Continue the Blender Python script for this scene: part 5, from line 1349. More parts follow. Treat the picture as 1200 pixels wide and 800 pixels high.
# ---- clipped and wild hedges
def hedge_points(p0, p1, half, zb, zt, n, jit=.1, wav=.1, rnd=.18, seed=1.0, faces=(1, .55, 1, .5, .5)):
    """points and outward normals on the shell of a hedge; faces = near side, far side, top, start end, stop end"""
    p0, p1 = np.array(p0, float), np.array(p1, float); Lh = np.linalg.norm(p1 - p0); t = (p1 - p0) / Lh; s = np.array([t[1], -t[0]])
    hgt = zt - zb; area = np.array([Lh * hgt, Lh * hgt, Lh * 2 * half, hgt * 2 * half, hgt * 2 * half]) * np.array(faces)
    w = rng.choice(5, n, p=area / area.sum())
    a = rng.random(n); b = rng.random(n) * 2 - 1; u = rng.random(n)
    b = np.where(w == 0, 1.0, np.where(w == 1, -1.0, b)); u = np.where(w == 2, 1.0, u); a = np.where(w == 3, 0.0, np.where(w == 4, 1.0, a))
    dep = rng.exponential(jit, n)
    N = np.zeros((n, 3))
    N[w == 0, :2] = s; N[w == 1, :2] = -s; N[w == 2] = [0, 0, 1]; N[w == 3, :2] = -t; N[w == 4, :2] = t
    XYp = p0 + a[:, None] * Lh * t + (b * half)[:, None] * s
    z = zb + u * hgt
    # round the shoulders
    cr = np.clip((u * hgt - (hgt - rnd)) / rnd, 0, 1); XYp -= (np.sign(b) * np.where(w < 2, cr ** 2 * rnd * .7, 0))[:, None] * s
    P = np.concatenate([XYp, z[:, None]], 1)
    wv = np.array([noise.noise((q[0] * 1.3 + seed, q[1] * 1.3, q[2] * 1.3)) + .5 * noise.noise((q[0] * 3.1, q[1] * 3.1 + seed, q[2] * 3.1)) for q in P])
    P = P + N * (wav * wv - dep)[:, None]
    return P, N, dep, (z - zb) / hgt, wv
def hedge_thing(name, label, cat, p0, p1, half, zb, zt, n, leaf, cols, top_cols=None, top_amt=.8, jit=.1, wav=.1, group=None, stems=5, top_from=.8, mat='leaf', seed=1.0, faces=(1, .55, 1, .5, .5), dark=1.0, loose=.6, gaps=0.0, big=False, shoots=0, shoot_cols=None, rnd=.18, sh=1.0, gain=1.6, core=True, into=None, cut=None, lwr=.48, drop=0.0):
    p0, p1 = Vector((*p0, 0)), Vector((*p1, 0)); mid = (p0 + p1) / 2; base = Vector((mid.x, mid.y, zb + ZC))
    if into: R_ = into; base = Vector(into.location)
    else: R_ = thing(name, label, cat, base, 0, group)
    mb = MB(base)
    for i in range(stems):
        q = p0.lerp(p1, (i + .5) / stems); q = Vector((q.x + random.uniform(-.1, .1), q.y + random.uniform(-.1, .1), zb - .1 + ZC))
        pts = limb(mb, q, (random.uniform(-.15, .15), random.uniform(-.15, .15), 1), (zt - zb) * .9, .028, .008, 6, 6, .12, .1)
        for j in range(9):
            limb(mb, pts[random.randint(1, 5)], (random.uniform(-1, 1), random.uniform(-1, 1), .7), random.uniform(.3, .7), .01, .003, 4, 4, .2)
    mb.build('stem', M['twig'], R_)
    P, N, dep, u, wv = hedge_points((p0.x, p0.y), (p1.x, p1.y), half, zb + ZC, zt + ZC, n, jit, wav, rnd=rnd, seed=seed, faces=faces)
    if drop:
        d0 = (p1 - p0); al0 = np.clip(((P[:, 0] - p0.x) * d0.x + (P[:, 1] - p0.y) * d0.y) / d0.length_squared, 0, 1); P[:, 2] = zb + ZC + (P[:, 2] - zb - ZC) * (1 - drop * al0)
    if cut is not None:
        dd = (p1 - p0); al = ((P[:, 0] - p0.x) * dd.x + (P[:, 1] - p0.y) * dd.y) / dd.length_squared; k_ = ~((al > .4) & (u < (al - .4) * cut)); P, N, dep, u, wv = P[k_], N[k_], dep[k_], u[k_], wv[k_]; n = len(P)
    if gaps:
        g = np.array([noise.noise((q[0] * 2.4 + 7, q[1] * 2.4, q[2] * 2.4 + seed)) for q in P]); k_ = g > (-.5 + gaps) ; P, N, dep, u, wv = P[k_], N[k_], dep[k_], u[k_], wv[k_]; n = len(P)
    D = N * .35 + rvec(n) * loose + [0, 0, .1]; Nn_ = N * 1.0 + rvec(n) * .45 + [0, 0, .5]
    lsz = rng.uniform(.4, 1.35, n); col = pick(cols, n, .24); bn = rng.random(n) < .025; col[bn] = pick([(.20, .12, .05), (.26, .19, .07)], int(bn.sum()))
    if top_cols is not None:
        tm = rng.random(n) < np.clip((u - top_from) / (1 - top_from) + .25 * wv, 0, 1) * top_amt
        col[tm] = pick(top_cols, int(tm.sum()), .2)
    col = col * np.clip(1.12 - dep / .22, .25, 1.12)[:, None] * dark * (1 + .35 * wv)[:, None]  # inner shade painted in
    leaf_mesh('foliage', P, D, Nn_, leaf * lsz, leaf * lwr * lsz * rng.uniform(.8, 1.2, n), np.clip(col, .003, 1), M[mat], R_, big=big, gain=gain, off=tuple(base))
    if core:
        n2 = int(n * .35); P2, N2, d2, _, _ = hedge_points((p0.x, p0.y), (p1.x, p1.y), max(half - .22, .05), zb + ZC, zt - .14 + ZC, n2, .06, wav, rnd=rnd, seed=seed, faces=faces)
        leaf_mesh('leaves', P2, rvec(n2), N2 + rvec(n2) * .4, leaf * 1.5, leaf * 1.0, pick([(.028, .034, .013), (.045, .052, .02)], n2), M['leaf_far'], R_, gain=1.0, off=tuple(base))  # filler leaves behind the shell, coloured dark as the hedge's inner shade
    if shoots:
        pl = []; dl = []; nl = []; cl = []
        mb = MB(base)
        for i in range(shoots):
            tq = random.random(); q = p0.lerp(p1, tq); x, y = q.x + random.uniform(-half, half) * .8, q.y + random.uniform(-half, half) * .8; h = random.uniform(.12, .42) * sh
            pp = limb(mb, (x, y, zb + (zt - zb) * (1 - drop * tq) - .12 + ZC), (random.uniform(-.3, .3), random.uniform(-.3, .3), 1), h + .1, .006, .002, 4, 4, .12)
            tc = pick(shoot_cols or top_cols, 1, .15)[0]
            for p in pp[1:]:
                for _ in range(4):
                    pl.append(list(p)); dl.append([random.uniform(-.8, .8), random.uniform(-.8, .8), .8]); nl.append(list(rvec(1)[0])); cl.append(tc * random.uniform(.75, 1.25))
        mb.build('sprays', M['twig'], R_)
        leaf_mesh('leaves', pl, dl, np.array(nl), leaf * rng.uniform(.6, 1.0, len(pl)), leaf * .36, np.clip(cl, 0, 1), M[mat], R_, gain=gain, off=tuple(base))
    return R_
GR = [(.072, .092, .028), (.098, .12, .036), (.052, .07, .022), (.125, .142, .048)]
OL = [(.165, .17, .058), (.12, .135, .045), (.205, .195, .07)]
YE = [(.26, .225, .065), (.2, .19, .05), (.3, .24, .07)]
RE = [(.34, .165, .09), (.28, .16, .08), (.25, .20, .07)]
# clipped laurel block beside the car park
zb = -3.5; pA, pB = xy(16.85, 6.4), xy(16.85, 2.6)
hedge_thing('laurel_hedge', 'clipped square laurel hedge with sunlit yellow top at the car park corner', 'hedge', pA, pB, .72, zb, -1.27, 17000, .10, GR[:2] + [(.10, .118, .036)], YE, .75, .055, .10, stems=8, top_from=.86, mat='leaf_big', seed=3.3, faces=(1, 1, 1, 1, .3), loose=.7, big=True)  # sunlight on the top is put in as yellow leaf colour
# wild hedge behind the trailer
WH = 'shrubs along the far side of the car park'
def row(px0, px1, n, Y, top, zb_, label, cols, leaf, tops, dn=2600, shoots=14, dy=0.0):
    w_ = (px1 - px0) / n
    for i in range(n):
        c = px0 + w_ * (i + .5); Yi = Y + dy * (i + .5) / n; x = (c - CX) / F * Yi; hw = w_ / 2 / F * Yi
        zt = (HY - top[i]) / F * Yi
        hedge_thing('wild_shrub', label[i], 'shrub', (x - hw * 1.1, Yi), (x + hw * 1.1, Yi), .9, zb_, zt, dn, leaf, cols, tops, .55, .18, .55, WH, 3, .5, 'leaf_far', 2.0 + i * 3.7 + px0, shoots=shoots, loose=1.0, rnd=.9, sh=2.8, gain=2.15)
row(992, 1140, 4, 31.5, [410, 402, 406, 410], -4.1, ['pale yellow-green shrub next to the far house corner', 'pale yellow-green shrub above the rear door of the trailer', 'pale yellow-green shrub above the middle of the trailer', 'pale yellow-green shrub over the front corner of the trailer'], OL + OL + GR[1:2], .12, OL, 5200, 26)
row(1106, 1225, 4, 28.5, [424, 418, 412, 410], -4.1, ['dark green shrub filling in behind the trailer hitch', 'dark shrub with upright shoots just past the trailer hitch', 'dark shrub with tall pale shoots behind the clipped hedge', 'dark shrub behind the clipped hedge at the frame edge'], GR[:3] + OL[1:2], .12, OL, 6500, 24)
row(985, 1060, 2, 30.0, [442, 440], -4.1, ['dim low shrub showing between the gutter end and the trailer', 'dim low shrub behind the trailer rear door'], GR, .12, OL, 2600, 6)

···

Repeat exactly the lines from the one that contains "if top_cols is" through the one that contains "n2 = int(n *", and only those.

### The answer:
    if top_cols is not None:
        tm = rng.random(n) < np.clip((u - top_from) / (1 - top_from) + .25 * wv, 0, 1) * top_amt
        col[tm] = pick(top_cols, int(tm.sum()), .2)
    col = col * np.clip(1.12 - dep / .22, .25, 1.12)[:, None] * dark * (1 + .35 * wv)[:, None]  # inner shade painted in
    leaf_mesh('foliage', P, D, Nn_, leaf * lsz, leaf * lwr * lsz * rng.uniform(.8, 1.2, n), np.clip(col, .003, 1), M[mat], R_, big=big, gain=gain, off=tuple(base))
    if core:
        n2 = int(n * .35); P2, N2, d2, _, _ = hedge_points((p0.x, p0.y), (p1.x, p1.y), max(half - .22, .05), zb + ZC, zt - .14 + ZC, n2, .06, wav, rnd=rnd, seed=seed, faces=faces)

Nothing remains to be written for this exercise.